◆ **Problem to work on**
Give the listing again character for character, but drop the images.
_____
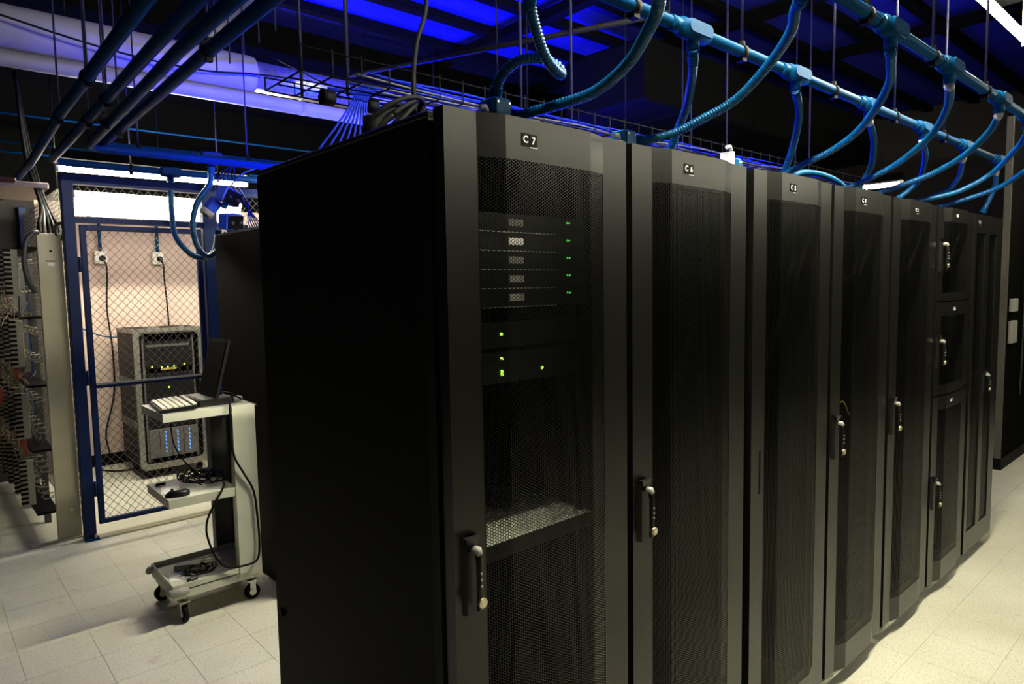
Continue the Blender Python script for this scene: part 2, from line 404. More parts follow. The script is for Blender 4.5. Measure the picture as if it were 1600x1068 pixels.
def unit(z0, z1, leds, label, y=.108):
    t = empty('rack_unit', (0.008, 0, z0)); tag(t, label, 'rack unit', 'black units inside rack C 7')
    B(.060, .540, y, .62, 0, z1-z0).build('chassis', M_RACKIN, t)
    for (x, z) in leds: B(x-.003, x+.003, y-.003, y, z-z0-.003, z-z0+.003).build('status_light', M_LEDG, t)
    for i in range(12): B(.075+i*.007, .079+i*.007, y-.002, y, (z1-z0)*.4, (z1-z0)*.55).build('vent_slot', M_ADAPT, t)
unit(1.50, 1.56, [(.243, 1.532)], 'upper black unit with one yellow-green light, below the servers in rack C 7')
unit(1.415, 1.49, [(.243, 1.474), (.243, 1.443), (.243, 1.436), (.376, 1.440)], 'lower black unit with four yellow-green lights in rack C 7')
t = empty('equipment_shelf', (0.008, 0, 1.0)); tag(t, 'pale grey shelf catching light low inside rack C 7', 'shelf')
MB().bbox(.065, .54, .09, .62, .03, .038, .002).build('shelf_plate', M_CART, t)
B(.065, .54, .086, .09, .0, .038).build('front_lip', M_RACKIN, t)
for i in range(6): B(.12+i*.06, .15+i*.06, .28, .50, .038, .0388).build('vent_slot', M_RACKIN, t)
# loose cables inside C4 and C3
def cable(name, pts, r, m, label, group=None, seg=7, n=8, cat='cable', parent=None):
    o = MB().tube(crom(pts, n), r, seg).build(name, m, parent)
    if parent is None: tag(o, label, cat, group)
    return o
cable('patch_cable', [(1.95, .09, 1.83), (1.98, .08, 1.78), (1.955, .085, 1.72), (2.0, .09, 1.70), (1.96, .09, 1.66)], .003, M_GREYWIRE, 'grey patch cable tangled behind the upper door of rack C 4')
cable('patch_cable', [(1.93, .09, .52), (1.96, .07, .46), (2.02, .07, .47), (2.06, .09, .56), (2.08, .1, .68)], .0035, M_YELLOWWIRE, 'yellow cable looping low behind the door of rack C 4')
cable('patch_cable', [(1.93, .10, .43), (1.98, .07, .40), (2.05, .08, .42), (2.1, .1, .52)], .0035, M_YELLOWWIRE, 'lower yellow cable behind the door of rack C 4')
cable('patch_cable', [(2.02, .10, 1.16), (2.06, .08, 1.13), (2.16, .09, 1.13), (2.25, .1, 1.06)], .003, M_YELLOWWIRE, 'thin yellow cable at half height behind the door of rack C 4')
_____
◆ **Correct answer**
Continue the Blender Python script for this scene: part 2, from line 404. More parts follow. The script is for Blender 4.5. Measure the picture as if it were 1600x1068 pixels.
def unit(z0, z1, leds, label, y=.108):
    t = empty('rack_unit', (0.008, 0, z0)); tag(t, label, 'rack unit', 'black units inside rack C 7')
    B(.060, .540, y, .62, 0, z1-z0).build('chassis', M_RACKIN, t)
    for (x, z) in leds: B(x-.003, x+.003, y-.003, y, z-z0-.003, z-z0+.003).build('status_light', M_LEDG, t)
    for i in range(12): B(.075+i*.007, .079+i*.007, y-.002, y, (z1-z0)*.4, (z1-z0)*.55).build('vent_slot', M_ADAPT, t)
unit(1.50, 1.56, [(.243, 1.532)], 'upper black unit with one yellow-green light, below the servers in rack C 7')
unit(1.415, 1.49, [(.243, 1.474), (.243, 1.443), (.243, 1.436), (.376, 1.440)], 'lower black unit with four yellow-green lights in rack C 7')
t = empty('equipment_shelf', (0.008, 0, 1.0)); tag(t, 'pale grey shelf catching light low inside rack C 7', 'shelf')
MB().bbox(.065, .54, .09, .62, .03, .038, .002).build('shelf_plate', M_CART, t)
B(.065, .54, .086, .09, .0, .038).build('front_lip', M_RACKIN, t)
for i in range(6): B(.12+i*.06, .15+i*.06, .28, .50, .038, .0388).build('vent_slot', M_RACKIN, t)
# loose cables inside C4 and C3
def cable(name, pts, r, m, label, group=None, seg=7, n=8, cat='cable', parent=None):
    o = MB().tube(crom(pts, n), r, seg).build(name, m, parent)
    if parent is None: tag(o, label, cat, group)
    return o
cable('patch_cable', [(1.95, .09, 1.83), (1.98, .08, 1.78), (1.955, .085, 1.72), (2.0, .09, 1.70), (1.96, .09, 1.66)], .003, M_GREYWIRE, 'grey patch cable tangled behind the upper door of rack C 4')
cable('patch_cable', [(1.93, .09, .52), (1.96, .07, .46), (2.02, .07, .47), (2.06, .09, .56), (2.08, .1, .68)], .0035, M_YELLOWWIRE, 'yellow cable looping low behind the door of rack C 4')
cable('patch_cable', [(1.93, .10, .43), (1.98, .07, .40), (2.05, .08, .42), (2.1, .1, .52)], .0035, M_YELLOWWIRE, 'lower yellow cable behind the door of rack C 4')
cable('patch_cable', [(2.02, .10, 1.16), (2.06, .08, 1.13), (2.16, .09, 1.13), (2.25, .1, 1.06)], .003, M_YELLOWWIRE, 'thin yellow cable at half height behind the door of rack C 4')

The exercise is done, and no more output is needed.